Manufacturing CIOs are pouring money into AI. But most of them are running into a wall they built themselves, years of accumulated technical debt across IT, operational technology (OT), and engineering technology (ET) systems that were never designed to support machine learning, predictive analytics, or automated decision-making. The ambition is there. The infrastructure is not.
A February 2026 Gartner® report, 2026 Top Trends for Manufacturing CIOs: Challenges, identifies compounded technical debt as one of three headwinds threatening to stall manufacturing progress over the next three years. According to the report, Aging IT/OT/ET systems and complex integrations are stalling AI scalability and increasing cost, risk and rigidity.
This is not a theoretical problem. Forty-eight percent of manufacturers with defined modernization plans are currently modernizing their core systems. Still, they are doing so to cut costs (39%), adopt new technology (37%), and improve security (29%), not to reduce technical debt itself. Yet when compared against other objectives or short-term needs, technical debt is often seen as being a lower priority to the point that 7% of organizations treat technical debt reduction as a top-three driver of modernization. That gap between AI ambition and infrastructure readiness is where projects stall, budgets overrun, and competitive advantages evaporate.
Key takeaways for manufacturing leaders
Technical debt is no longer an IT problem. It has become decentralized across business units, OT systems, and engineering platforms. PMO leaders and operations heads own parts of this debt, whether they realize it or not.
AI adoption depends on data quality, and data quality depends on systems. Manufacturing execution systems and enterprise asset management platforms over a decade old cannot produce the clean, integrated data AI requires. Without modernization, AI projects will continue to underdeliver.

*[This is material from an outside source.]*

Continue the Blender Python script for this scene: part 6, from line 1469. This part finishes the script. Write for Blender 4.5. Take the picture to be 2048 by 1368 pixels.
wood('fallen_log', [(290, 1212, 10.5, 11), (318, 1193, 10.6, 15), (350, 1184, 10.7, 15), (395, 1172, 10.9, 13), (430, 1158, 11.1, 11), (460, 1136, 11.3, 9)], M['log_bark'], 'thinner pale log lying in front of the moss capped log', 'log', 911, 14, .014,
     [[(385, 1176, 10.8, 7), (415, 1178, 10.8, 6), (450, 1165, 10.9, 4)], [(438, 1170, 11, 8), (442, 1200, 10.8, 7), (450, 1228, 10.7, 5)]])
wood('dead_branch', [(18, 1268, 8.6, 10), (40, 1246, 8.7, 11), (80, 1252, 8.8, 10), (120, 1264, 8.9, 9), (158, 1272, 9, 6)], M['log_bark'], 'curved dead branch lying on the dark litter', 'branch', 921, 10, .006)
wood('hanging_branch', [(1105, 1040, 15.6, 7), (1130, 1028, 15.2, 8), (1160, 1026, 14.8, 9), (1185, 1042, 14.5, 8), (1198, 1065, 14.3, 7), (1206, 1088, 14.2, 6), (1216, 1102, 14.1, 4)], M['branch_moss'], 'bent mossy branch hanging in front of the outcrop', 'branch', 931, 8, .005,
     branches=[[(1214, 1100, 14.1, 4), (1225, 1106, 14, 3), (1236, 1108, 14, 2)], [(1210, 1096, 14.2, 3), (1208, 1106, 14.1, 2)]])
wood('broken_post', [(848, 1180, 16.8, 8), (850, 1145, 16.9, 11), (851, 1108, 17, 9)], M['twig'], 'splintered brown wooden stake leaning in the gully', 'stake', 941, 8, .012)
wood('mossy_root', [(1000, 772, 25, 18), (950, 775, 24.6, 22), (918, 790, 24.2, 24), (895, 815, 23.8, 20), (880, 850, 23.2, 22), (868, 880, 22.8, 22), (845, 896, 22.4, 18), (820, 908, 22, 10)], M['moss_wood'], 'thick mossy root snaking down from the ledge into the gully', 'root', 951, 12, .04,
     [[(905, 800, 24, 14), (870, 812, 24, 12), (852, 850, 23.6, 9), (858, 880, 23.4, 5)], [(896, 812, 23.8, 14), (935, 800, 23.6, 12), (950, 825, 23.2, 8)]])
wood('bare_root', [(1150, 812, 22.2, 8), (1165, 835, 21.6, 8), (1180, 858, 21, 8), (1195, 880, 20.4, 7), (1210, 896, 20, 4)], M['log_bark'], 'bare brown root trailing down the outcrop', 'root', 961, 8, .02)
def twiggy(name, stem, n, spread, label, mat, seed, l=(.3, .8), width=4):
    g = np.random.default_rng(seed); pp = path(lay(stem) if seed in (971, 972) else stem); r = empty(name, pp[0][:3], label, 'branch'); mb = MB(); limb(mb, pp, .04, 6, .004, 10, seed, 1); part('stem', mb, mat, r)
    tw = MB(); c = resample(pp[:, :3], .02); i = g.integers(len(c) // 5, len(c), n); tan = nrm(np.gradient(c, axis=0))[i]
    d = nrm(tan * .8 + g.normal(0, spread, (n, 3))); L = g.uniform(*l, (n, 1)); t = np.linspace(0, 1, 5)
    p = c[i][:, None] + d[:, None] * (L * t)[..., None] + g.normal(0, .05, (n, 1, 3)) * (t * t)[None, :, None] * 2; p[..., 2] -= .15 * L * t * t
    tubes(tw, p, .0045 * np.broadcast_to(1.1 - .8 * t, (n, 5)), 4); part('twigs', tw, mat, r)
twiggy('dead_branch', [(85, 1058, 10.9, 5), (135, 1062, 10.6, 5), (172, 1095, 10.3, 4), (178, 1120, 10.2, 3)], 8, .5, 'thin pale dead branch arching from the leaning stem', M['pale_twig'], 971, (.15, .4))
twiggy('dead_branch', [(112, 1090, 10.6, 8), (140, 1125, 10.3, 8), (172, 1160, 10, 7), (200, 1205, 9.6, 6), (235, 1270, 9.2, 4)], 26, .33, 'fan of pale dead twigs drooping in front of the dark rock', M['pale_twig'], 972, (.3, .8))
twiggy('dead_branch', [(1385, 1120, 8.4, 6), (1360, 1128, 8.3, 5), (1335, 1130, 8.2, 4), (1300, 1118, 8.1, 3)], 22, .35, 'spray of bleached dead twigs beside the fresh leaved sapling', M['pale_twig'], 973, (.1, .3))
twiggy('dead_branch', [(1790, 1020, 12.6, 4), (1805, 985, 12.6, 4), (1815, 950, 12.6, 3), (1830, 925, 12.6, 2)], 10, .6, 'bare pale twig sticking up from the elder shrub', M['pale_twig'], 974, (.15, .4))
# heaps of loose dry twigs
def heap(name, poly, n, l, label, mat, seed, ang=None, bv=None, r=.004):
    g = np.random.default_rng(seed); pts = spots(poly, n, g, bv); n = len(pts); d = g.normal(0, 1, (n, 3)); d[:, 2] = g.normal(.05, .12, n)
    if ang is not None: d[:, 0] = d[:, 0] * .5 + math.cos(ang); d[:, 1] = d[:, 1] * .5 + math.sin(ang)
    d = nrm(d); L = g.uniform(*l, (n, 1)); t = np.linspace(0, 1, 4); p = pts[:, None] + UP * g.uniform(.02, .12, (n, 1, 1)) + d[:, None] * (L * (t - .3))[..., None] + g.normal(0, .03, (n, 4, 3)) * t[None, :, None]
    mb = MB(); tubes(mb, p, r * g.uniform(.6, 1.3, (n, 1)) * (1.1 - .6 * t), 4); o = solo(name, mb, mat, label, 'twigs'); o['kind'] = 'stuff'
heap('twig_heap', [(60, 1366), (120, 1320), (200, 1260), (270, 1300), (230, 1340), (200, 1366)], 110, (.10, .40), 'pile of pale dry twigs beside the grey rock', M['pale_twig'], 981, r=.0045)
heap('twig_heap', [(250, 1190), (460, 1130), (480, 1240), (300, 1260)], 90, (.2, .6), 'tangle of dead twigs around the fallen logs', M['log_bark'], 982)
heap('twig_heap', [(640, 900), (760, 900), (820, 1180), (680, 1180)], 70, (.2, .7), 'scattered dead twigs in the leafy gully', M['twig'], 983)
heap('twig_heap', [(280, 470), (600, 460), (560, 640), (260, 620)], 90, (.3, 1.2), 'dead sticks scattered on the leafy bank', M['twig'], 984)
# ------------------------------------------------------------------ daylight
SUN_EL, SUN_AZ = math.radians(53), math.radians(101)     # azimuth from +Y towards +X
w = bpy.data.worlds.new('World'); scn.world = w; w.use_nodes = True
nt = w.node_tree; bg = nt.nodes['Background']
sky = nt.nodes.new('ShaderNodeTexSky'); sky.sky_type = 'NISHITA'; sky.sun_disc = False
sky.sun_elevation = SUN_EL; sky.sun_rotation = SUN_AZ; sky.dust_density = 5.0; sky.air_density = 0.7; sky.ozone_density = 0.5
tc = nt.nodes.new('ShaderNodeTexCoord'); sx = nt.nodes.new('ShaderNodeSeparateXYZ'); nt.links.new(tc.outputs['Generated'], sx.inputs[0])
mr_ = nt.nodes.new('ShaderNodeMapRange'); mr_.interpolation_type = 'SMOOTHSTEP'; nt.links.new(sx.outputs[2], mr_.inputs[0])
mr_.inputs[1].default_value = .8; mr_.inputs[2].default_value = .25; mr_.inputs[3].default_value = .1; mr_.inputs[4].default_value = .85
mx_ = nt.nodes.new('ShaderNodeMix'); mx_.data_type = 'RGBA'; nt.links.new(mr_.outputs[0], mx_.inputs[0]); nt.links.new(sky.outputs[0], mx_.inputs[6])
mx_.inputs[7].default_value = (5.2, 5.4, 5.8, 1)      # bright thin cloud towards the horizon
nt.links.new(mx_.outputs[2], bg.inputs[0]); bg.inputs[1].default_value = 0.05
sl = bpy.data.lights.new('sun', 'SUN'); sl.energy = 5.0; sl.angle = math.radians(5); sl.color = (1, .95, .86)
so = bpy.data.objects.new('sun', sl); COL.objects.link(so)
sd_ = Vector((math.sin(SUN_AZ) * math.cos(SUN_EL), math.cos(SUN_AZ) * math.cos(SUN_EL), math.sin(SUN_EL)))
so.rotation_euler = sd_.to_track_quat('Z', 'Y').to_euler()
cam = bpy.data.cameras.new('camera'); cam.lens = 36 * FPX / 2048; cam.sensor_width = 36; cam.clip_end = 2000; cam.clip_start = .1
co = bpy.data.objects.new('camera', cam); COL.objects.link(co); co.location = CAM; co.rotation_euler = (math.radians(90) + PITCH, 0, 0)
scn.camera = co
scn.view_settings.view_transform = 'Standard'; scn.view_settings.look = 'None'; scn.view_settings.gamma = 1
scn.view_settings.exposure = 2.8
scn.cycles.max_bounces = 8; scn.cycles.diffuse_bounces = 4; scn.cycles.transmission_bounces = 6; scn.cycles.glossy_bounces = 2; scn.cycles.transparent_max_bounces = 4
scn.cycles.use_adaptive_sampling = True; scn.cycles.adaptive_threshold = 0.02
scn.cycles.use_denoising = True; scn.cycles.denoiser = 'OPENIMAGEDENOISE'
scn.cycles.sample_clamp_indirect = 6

The cost of deferring modernization exceeds the cost of change. Gartner® repeatedly observes that organizations defer system upgrades, citing the "cost of change," but this deferral compounds the problem and drives higher downstream costs.
Fifty-four percent of manufacturing I&O leaders say rapid technical debt accumulation from digital transformation is their top challenge. Another 48% face high costs and risks from critical technology dependencies. These numbers confirm the scale of the problem.
Categorizing technical debt is the starting point. Not all technical debt requires immediate remediation. Breaking it into categories of maintainability, compatibility, portability, security, and performance efficiency lets organizations prioritize what matters most.